Task description >>
Restate, exactly and without pictures, the lines from the start of the listing below through the line holding "return LC +".
◇ ◇ ◇ ◇ ◇
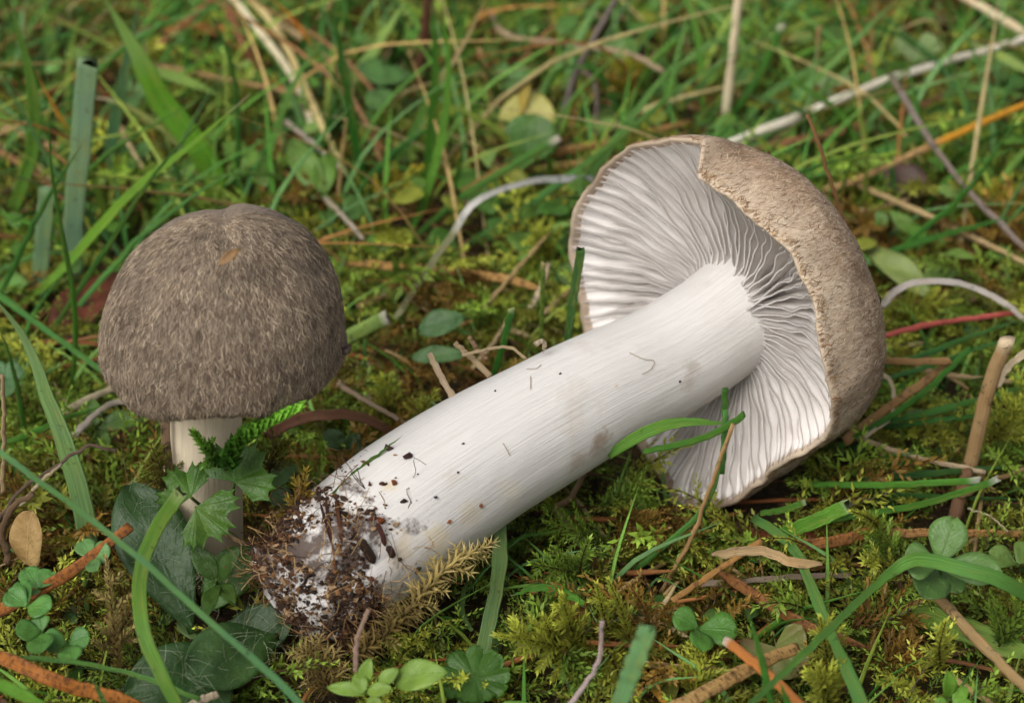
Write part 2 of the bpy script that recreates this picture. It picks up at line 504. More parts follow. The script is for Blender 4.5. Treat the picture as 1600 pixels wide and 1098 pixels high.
LC = at_y(352, 536, -7.6)                       # centre of the standing cap's margin circle
LR = 192 * px_cm(LC)
def left_surf_raw(th, t):
    R, H = LR, LR * 1.14
    phi = t * 1.0
    if t < 0.86:
        q = t / 0.86 * (PI / 2)
        r = math.sin(q) ** 1.04; z = math.cos(q) ** 0.96
    else:
        q = (t - 0.86) / 0.14
        r = 1.0 - 0.06 * q * q; z = -0.10 * q
    p = Vector((math.cos(th) * r, math.sin(th) * r, z))
    d = 1 + 0.05 * noise.noise(p * 1.3 + Vector((4, 1, 2))) + 0.018 * noise.noise(p * 3.5) + 0.006 * noise.noise(p * 9)
    x, y, zz = R * r * math.cos(th) * d, R * r * math.sin(th) * d, H * z * (d if z > 0 else 1)
    # blunt shoulder on the left and a shallow crease over the top
    zz += 0.10 * math.exp(-((x + 0.62) ** 2 + (y + 0.1) ** 2) / 0.5) - 0.07 * math.exp(-((x - 0.05 + 0.2 * y) ** 2) / 0.03) * sm(z, 0.55, 0.95)
    zz += 0.10 * (x / R) * sm(-z, -0.4, 0.2) * -1 - (0.05 * math.cos(th * 3 + 1) + 0.04 * math.sin(th * 5)) * sm(t, 0.8, 1.0)
    zz += (0.035 * fn(math.cos(th) * 5, math.sin(th) * 5, 2) + 0.02 * fn(math.cos(th) * 14, math.sin(th) * 14, 6)) * sm(t, 0.9, 1.0)
    # slight lean of the whole cap
    return LC + np.array([x + 0.05 * zz, y - 0.02 * zz, zz + 0.075 * y + 0.05 * x])

def build_left():
    base = at_z(326, 955, 0.15)
    base[1] = LC[1] + 0.1
    base = at_y(318, 905, LC[1] + 0.1)
    root = empty('mushroom', base, 'upright mushroom with a brown-grey felted bell cap, standing on the left', 'mushroom')
    nt, nth = 46, 120
    ts = np.linspace(0.004, 1, nt); ths = np.arange(nth) / nth * 2 * PI
    V = [left_surf_raw(th, t) for t in ts for th in ths]
    uv = [(th / (2 * PI), t) for t in ts for th in ths]
    # the underside goes back from the margin to the stem
    for q in (0.05, 0.15, 0.4, 0.7, 1.0):
        for th in ths:
            e = left_surf_raw(th, 1.0)
            c = LC + np.array([0, 0, 0.55])
            tgt = c + np.array([math.cos(th), math.sin(th), 0]) * 0.45
            V.append(e + (tgt - e) * q + np.array([0, 0, 0.10 if q > 0.1 else -0.01])); uv.append((th / (2 * PI), 1.0))
    V = np.array(V); rows = nt + 5
    F = [grid_faces(rows, nth, True)[:, ::-1], np.array([list(range(nth))])]
    M = felt_mat('felted_cap', (60, 48, 40), (122, 106, 90), (170, 154, 134), (154, 135, 111), (112, 95, 78))
    cap = mesh('cap', V, F, M, root, uv=np.array(uv))
    bag = Bag()
    f = surf_grid(left_surf_raw, centre=LC)
    add_fibres(bag, f, 17000, [(160, 144, 125), (146, 129, 111), (190, 174, 153), (116, 101, 86), (78, 65, 55), (96, 82, 69), (128, 112, 96)], 0.06, 0.18, 0.006, 0.05, 0.99, th0=PI * 0.92, th1=PI * 2.08, wander=0.38, lift=0.003)
    add_fibres(bag, f, 2600, [(160, 143, 126), (140, 123, 107), (96, 82, 72)], 0.05, 0.15, 0.0048, 0.0, 0.7, wander=0.4, lift=0.003)
    mesh_f = bag.build('felt_fibres', M_FIBRE, cap, origin=world_origin(cap))
    # stem
    top = LC + np.array([-0.22, 0.0, 0.75])
    mid = at_y(316, 680, LC[1] + 0.02); low = at_y(322, 840, LC[1] + 0.05); bot = at_y(326, 960, LC[1] + 0.1)
    P = catmull([top, mid, low, bot], 26)
    r = 64 * px_cm(mid)
    n = 36
    V, uv = [], []
    for i, p in enumerate(P):
        t = i / 25
        for j in range(n):
            a = j / n * 2 * PI
            rr = r * (1 - 0.10 * t + 0.03 * fn(math.cos(a) * 1.5, math.sin(a) * 1.5, t * 4) + 0.010 * fn(math.cos(a) * 9, math.sin(a) * 9, t * 2))
            V.append(p + np.array([math.cos(a) * rr, math.sin(a) * rr, 0])); uv.append((j / n, t * 0.75))
    st = mesh('stem', np.array(V), [grid_faces(26, n, True)], white_mat('stem_cream', (228, 212, 184), (180, 152, 116), None, 40, 0.15), root, uv=np.array(uv))
    # brown torn strip of the stem skin on its left side
    Pn = [at_y(262, 632, LC[1] - 0.45), at_y(258, 668, LC[1] - 0.52), at_y(262, 715, LC[1] - 0.5), at_y(266, 750, LC[1] - 0.45)]
    V, F, u = strip(catmull(Pn, 12), wprofile(12, 0.13, 'both'), 0.3, 0.3)
    mesh('bark_strip', V, F, blade_mat((168, 140, 112), kind='dry'), root, uv=u)
build_left()

# ------------------------------------------------------------------ fallen mushroom
RC = at_y(1098, 512, -4.8)                      # middle of the fallen cap's margin circle
sd_ = nrm(np.array([-0.90, -0.43]))
AX = 0.58 * -FWD + math.sqrt(1 - 0.58 ** 2) * (sd_[0] * RIGHT + sd_[1] * UP)   # axis from the cap towards the stem base
E1 = nrm(np.cross([0, 0, 1.0], AX)); E1 = E1 if E1[0] > 0 else -E1
E2 = nrm(np.cross(AX, E1)); E2 = E2 if E2[2] > 0 else -E2
RR, RH = 3.0, 2.35

def lobe(th):                                   # 1 on the near, inrolled half of the margin; 0 on the far, open half
    d = math.degrees(th) % 360
    if d > 180: d -= 360
    return float(sm(d, -97, -91) * (1 - sm(d, 91, 97)))

def outer(th, t):
    w = lobe(th)
    q = t * (PI / 2) * (1.0 + 0.09 * w)
    rho = RR * math.sin(min(q, PI)) ** 0.97
    h = RH * (math.copysign(abs(math.cos(q)) ** 0.95, math.cos(q)))
    p = Vector((math.cos(th) * rho, math.sin(th) * rho, h))
    d = 1 + 0.035 * noise.noise(p * 0.55 + Vector((1, 7, 3))) + 0.010 * noise.noise(p * 2.0) + 0.004 * noise.noise(p * 6)
    dg = math.degrees(th) % 360
    rs = 1 - 0.01 * w * sm(t, 0.4, 1) * float(sm(abs(((dg + 180) % 360) - 180), 90, 30)) + 0.015 * math.sin(4 * th + 1) * sm(t, 0.6, 1) + 0.02 * (1 - w) * t ** 3
    dn = dg - 360 if dg > 180 else dg
    rs -= 0.11 * w * float(sm(dn, 42, 88)) * sm(t, 0.55, 1)          # margin folded in beside the top split
    rs -= 0.13 * w * math.exp(-((dn + 42) / 27) ** 2) * sm(t, 0.1, 0.9)
    rs += 0.085 * math.exp(-((dn + 96) / 26) ** 2) * sm(t, 0.3, 1)
    if 200 < dg < 272: rs -= 0.01 * sm(t, 0.5, 1)
    h -= (0.12 * math.sin(3 * th + 0.6) + 0.06 * math.sin(7 * th) + 0.10 * fn(math.cos(th) * 4, math.sin(th) * 4, 8)) * sm(t, 0.7, 1)
    rs += 0.02 * fn(math.cos(th) * 7, math.sin(th) * 7, 3) * sm(t, 0.8, 1) + 0.008 * fn(th * 30, 2) * sm(t, 0.93, 1)
    return RC + (E1 * math.cos(th) + E2 * math.sin(th)) * rho * d * rs - AX * h * d

def local(p):
    v = p - RC
    return np.dot(v, E1), np.dot(v, E2), -np.dot(v, AX)

def rim(th):
    x, y, h = local(outer(th, 1.0))
    return math.hypot(x, y), h

SR = 0.83                                        # stem radius where it joins the cap
def under(th, s):
    """underside flesh, s = 0 at the stem, 1 at the margin -> rho, h"""
    r1, h1 = rim(th); w = lobe(th)
    rho = SR * 0.9 + (r1 - 0.06 - SR * 0.9) * s
    u = s
    hin = 1.0 - 0.16 * float(sm(math.cos(th + 0.15), -0.1, 0.7))      # the near gills stand shallower
    h = h1 + 0.02 + (hin - h1) * (1 - u ** 2.2) ** 0.85
    d = math.degrees(th) % 360; d = d - 360 if d > 180 else d
    h -= 0.34 * w * float(sm(d, -30, -85)) * float(sm(s, 0.1, 0.45)) * (1 - float(sm(s, 0.8, 1.0)))   # near half stands forward at the lower split
    return rho, h

def pt(th, rho, h):
    return RC + (E1 * math.cos(th) + E2 * math.sin(th)) * rho - AX * h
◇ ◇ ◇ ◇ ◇
Correct answer >>
Write part 2 of the bpy script that recreates this picture. It picks up at line 504. More parts follow. The script is for Blender 4.5. Treat the picture as 1600 pixels wide and 1098 pixels high.
LC = at_y(352, 536, -7.6)                       # centre of the standing cap's margin circle
LR = 192 * px_cm(LC)
def left_surf_raw(th, t):
    R, H = LR, LR * 1.14
    phi = t * 1.0
    if t < 0.86:
        q = t / 0.86 * (PI / 2)
        r = math.sin(q) ** 1.04; z = math.cos(q) ** 0.96
    else:
        q = (t - 0.86) / 0.14
        r = 1.0 - 0.06 * q * q; z = -0.10 * q
    p = Vector((math.cos(th) * r, math.sin(th) * r, z))
    d = 1 + 0.05 * noise.noise(p * 1.3 + Vector((4, 1, 2))) + 0.018 * noise.noise(p * 3.5) + 0.006 * noise.noise(p * 9)
    x, y, zz = R * r * math.cos(th) * d, R * r * math.sin(th) * d, H * z * (d if z > 0 else 1)
    # blunt shoulder on the left and a shallow crease over the top
    zz += 0.10 * math.exp(-((x + 0.62) ** 2 + (y + 0.1) ** 2) / 0.5) - 0.07 * math.exp(-((x - 0.05 + 0.2 * y) ** 2) / 0.03) * sm(z, 0.55, 0.95)
    zz += 0.10 * (x / R) * sm(-z, -0.4, 0.2) * -1 - (0.05 * math.cos(th * 3 + 1) + 0.04 * math.sin(th * 5)) * sm(t, 0.8, 1.0)
    zz += (0.035 * fn(math.cos(th) * 5, math.sin(th) * 5, 2) + 0.02 * fn(math.cos(th) * 14, math.sin(th) * 14, 6)) * sm(t, 0.9, 1.0)
    # slight lean of the whole cap
    return LC + np.array([x + 0.05 * zz, y - 0.02 * zz, zz + 0.075 * y + 0.05 * x])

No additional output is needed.